Des théières et des hommes
Wataru Hirayama est un homme progressiste, qui n'hésite pas à prodiguer ses bons conseils à tout le monde : il assure son vieil ami Mikami qu'il ne doit pas se peiner parce que sa fille a fui la maison familiale avec son amant, il exhorte la fille d'une aubergiste de ses connaissances à ne faire qu'un mariage d'amour, et lors d'un mariage qui ouvre le film, il se souvient en riant que son mariage fut arrangé mais se réjouit que les jeunes mariés du jour se soient choisis l'un l'autre. Seulement tout bascule pour lui le jour où l'amoureux de sa fille débarque dans son bureau pour lui demander la main de Setsuko. Tous ses beaux principes se heurtent à la difficulté qu'entraine une expérience personnelle : il ne veut pas voir partir sa fille avec le premier venu (que pourtant tout le monde s'accorde à trouver très comme il faut, même la mère de Setsuko qui ne l'a vu qu'en coup de vent).
Grace à un subterfuge que le père découvre en même temps que le spectateur, la fille de l'aubergiste le met face à ses contradictions, en lui racontant qu'elle a enfin trouvé l'amour mais que sa mère ne veut pas entendre parler d'un mariage arrangé. Hirayama s'insurge, et là la fille abat son jeu : elle ne faisait que raconter l'histoire de Setsuko, et peut donc appeler la jeune femme pour lui annoncer que son père est d'accord pour le mariage. - Mariage que l'on ne voit pas, mais auquel le père finit par accepter d'aller, à la grande joie de toute la famille. Le film se termine sur le train qui conduit Hirayama vers Hiroshima où le jeune couple est parti s'installer.
Premier film en couleurs d'Ozu, il s'en donne à coeur joie sur les compositions colorées.
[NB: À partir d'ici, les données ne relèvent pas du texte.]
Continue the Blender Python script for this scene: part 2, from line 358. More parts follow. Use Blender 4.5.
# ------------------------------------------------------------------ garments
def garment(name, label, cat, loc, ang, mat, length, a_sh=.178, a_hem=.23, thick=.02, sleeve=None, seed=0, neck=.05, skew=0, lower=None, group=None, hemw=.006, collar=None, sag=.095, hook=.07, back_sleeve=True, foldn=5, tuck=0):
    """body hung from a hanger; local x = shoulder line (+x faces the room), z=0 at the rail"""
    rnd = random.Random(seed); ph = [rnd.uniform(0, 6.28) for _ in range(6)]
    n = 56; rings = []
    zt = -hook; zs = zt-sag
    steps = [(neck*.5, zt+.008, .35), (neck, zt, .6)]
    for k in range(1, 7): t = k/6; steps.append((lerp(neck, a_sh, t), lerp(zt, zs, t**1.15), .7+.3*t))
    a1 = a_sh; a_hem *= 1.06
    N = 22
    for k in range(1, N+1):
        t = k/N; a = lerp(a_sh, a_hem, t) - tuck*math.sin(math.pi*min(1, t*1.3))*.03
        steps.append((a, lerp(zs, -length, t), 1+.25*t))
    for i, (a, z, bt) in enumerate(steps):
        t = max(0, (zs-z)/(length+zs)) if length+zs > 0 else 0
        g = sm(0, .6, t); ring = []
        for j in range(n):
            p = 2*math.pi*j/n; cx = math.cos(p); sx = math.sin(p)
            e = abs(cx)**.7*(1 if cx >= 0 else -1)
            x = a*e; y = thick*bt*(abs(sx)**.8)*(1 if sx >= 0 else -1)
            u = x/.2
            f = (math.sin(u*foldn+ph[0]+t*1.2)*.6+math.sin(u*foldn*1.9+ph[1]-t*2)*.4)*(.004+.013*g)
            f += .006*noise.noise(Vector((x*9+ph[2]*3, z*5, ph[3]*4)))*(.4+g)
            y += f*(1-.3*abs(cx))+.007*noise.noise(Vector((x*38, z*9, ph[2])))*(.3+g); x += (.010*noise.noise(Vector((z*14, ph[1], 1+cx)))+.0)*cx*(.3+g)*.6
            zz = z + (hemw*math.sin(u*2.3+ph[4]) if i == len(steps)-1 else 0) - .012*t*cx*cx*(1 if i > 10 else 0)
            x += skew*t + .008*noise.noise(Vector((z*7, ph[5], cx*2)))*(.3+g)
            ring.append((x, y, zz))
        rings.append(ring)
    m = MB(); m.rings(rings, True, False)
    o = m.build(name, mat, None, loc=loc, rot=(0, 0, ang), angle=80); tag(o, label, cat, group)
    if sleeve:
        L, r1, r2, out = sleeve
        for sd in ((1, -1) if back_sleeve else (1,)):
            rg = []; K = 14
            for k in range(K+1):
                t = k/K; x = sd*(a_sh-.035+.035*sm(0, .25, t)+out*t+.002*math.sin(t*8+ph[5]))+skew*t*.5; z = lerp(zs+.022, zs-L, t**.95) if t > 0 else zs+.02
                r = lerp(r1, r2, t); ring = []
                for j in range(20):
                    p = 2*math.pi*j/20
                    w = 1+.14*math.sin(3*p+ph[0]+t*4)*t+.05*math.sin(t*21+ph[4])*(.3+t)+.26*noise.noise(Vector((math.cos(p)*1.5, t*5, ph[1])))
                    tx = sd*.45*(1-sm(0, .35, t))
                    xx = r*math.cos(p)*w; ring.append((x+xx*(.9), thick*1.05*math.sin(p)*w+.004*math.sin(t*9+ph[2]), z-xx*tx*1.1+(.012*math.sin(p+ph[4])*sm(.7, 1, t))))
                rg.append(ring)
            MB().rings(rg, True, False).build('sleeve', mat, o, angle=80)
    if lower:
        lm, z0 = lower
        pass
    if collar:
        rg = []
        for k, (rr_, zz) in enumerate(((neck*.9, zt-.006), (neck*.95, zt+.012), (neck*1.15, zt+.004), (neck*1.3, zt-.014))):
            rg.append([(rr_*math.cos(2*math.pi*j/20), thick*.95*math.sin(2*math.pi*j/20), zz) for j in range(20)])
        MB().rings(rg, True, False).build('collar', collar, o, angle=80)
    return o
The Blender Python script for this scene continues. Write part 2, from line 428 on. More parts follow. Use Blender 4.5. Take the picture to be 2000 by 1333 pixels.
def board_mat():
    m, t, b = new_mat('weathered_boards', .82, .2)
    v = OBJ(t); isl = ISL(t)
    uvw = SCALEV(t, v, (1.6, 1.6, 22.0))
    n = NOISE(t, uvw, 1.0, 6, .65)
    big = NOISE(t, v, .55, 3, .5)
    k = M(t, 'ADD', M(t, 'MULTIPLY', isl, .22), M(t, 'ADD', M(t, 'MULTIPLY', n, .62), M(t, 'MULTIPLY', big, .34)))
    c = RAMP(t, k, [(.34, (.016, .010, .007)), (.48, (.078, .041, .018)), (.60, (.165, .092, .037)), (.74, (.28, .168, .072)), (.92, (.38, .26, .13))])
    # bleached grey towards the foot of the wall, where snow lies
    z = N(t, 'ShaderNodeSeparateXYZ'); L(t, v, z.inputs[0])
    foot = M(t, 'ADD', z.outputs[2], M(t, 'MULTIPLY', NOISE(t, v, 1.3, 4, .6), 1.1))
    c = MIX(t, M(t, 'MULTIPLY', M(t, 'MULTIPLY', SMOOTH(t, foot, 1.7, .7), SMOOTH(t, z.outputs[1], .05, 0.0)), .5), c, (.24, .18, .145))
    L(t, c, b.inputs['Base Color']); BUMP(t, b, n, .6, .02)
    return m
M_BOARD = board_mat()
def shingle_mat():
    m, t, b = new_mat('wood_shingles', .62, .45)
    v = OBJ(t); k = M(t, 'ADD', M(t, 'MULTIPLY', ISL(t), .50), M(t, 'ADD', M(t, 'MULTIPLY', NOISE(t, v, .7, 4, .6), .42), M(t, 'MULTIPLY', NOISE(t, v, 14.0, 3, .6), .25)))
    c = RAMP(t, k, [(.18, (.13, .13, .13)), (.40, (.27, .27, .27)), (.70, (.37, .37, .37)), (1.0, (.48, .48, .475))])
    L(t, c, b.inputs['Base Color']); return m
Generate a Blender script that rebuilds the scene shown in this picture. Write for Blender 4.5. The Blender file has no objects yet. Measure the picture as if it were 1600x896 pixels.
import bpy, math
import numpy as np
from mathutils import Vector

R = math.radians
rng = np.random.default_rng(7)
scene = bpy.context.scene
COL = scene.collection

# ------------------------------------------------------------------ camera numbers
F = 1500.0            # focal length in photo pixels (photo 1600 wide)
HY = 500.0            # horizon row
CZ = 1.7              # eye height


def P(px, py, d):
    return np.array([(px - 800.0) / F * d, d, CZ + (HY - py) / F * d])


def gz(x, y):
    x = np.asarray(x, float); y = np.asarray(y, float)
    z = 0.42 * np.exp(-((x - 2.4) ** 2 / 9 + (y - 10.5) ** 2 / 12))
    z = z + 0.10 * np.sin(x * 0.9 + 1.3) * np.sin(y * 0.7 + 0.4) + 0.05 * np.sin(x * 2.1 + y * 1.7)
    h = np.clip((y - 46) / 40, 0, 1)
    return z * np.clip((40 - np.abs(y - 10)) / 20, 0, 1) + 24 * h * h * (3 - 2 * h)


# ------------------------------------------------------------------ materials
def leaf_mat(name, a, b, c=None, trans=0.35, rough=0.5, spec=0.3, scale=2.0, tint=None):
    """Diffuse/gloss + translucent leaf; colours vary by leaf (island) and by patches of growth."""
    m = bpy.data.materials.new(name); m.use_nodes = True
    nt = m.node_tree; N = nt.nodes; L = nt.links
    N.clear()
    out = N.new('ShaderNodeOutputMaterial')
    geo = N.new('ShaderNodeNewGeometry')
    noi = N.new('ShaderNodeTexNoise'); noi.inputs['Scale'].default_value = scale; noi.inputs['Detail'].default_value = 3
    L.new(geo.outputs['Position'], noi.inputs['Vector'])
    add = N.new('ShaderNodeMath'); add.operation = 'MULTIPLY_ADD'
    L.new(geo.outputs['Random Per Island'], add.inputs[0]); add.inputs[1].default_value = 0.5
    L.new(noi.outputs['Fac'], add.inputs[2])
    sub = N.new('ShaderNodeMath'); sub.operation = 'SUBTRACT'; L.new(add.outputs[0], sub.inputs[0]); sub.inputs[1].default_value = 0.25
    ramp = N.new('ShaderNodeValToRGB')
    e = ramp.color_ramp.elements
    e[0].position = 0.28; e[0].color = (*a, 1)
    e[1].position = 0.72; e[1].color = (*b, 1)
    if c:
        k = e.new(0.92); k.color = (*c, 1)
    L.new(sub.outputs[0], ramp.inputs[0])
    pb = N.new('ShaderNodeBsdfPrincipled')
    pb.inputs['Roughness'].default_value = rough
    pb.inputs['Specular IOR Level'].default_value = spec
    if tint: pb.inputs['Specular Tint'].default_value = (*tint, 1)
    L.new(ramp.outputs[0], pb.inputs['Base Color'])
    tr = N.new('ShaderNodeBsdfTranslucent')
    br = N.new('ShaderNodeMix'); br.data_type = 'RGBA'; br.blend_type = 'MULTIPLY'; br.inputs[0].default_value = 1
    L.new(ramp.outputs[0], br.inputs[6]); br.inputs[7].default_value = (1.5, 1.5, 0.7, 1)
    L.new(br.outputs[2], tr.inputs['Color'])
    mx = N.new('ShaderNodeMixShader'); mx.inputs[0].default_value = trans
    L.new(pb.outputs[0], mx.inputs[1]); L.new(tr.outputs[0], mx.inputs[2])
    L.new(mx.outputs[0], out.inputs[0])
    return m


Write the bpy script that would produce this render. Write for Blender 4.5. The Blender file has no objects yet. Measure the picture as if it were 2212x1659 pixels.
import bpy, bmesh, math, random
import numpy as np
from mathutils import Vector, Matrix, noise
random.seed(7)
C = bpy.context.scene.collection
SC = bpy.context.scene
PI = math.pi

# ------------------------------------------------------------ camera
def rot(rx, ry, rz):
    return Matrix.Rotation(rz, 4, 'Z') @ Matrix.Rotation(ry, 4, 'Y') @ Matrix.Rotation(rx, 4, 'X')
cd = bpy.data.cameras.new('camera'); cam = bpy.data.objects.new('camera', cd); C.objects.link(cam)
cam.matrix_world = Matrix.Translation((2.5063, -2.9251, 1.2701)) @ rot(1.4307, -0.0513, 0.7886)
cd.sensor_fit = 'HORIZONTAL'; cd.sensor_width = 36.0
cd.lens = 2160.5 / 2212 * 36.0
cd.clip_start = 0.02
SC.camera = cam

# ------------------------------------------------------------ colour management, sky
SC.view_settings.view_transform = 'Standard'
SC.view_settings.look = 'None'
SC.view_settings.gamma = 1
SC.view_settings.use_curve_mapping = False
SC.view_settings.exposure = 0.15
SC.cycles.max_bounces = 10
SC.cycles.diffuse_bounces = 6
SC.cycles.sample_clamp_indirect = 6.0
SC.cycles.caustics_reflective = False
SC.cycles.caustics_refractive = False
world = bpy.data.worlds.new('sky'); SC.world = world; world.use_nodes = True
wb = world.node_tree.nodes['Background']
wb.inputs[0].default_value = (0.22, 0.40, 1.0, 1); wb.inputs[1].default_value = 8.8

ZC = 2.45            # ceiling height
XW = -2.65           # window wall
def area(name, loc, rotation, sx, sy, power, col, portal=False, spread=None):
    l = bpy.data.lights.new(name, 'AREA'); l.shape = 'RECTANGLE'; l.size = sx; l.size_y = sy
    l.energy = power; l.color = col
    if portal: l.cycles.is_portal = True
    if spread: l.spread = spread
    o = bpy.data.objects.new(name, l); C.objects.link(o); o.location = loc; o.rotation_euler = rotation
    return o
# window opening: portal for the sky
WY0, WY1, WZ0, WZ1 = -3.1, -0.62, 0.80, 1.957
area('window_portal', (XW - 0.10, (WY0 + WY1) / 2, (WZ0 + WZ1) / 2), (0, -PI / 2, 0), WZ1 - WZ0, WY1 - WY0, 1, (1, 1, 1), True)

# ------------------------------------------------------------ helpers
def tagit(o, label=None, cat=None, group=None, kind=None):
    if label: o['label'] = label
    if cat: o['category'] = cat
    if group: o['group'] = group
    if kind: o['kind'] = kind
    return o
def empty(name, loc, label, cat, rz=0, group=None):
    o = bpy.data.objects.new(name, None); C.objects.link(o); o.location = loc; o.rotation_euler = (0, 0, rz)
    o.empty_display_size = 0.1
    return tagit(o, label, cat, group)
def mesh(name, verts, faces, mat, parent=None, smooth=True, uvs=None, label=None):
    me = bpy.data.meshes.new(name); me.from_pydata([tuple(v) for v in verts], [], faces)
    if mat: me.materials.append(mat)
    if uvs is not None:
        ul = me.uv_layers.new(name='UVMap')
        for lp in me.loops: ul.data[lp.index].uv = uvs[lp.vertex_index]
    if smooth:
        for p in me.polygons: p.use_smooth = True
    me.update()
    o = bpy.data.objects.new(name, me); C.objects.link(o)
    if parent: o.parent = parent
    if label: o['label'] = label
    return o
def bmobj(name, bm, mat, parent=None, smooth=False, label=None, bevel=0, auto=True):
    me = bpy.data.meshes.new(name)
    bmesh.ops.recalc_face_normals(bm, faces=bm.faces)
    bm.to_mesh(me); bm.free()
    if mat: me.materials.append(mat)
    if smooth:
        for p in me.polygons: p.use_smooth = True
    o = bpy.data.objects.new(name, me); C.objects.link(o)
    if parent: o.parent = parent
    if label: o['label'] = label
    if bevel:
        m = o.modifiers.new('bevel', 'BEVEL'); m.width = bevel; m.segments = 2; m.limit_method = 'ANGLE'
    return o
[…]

Les appartements (dans les beiges) et les bureaux (dans les gris) sont parsemés de taches de rouge (la théière !) ou de vert qui viennent marquer les différentes strates des décors simples dans lesquels évoluent les personnages. Le plus fouillé est évidemment l'appartement de la famille Hirayama, où répondent à la fameuse théière omniprésente un coussin, un chiffon, des fleurs (les higanbanas du titre sont des lycoris rouge sang), le sac à main de la jeune soeur et même les pulls des voisins qui sèchent dehors.
Il est à noter aussi que les rares figurants de fond de plans sont toujours les deux mêmes figures féminines, l'une en tee shirt jaune, l'autre en pull rouge.
Le scénario est à l'image de ce dispositif coloré : un thème simple et uni, troué d'histoires identiques qui se répondent et s'éclairent : la fille de l'aubergiste, la fille de Mikami, les jeunes mariés du début sont autant de petits objets rouges qui doublent dans le fond l'éclat de la théière de premier plan qu'est Setsuko.
Ce qui est très frappant aussi dans le travail d'Ozu au sein de chaque scène, est cette façon d'introduire un petit problème personnel propre au personnage secondaire pour faire contrepoint au but premier de la scène, menée par le personnage principal. Ainsi quand Hirayama va à "la Luna" pour parler à la fille de Mikami, il est accompagné par un de ses employés qui, connaissant l'amoureux de sa fille, est chargé de dire ce qu'il en pense. Or le jeune homme est un habitué de la Luna, où tout le monde le reconnait et s'étonne de la disparition de son entrain habituel, ce qui évidemment met le jeune homme très mal à l'aise vis à vis de son patron.
En choisissant une histoire aussi simple quant à l'enjeu initial, Ozu et Noda peuvent explorer la question sous toutes ses facettes, et laisser à chaque personnage la place d'exister véritablement. Il se crée une chaine qui va de l'un à l'autre, et dans laquelle tous les problèmes finissent par se retrouver tressés en un seul fil.
Et comme toujours chez Ozu, les cieux sont bleus, les lacs sont calmes, mais tout le monde a conscience que ce bonheur est fuyant, qu'il a lieu pour la dernière fois, et que cette paix annonce en fait des tempête, comme le panneau dans la gare qui clot la première scène.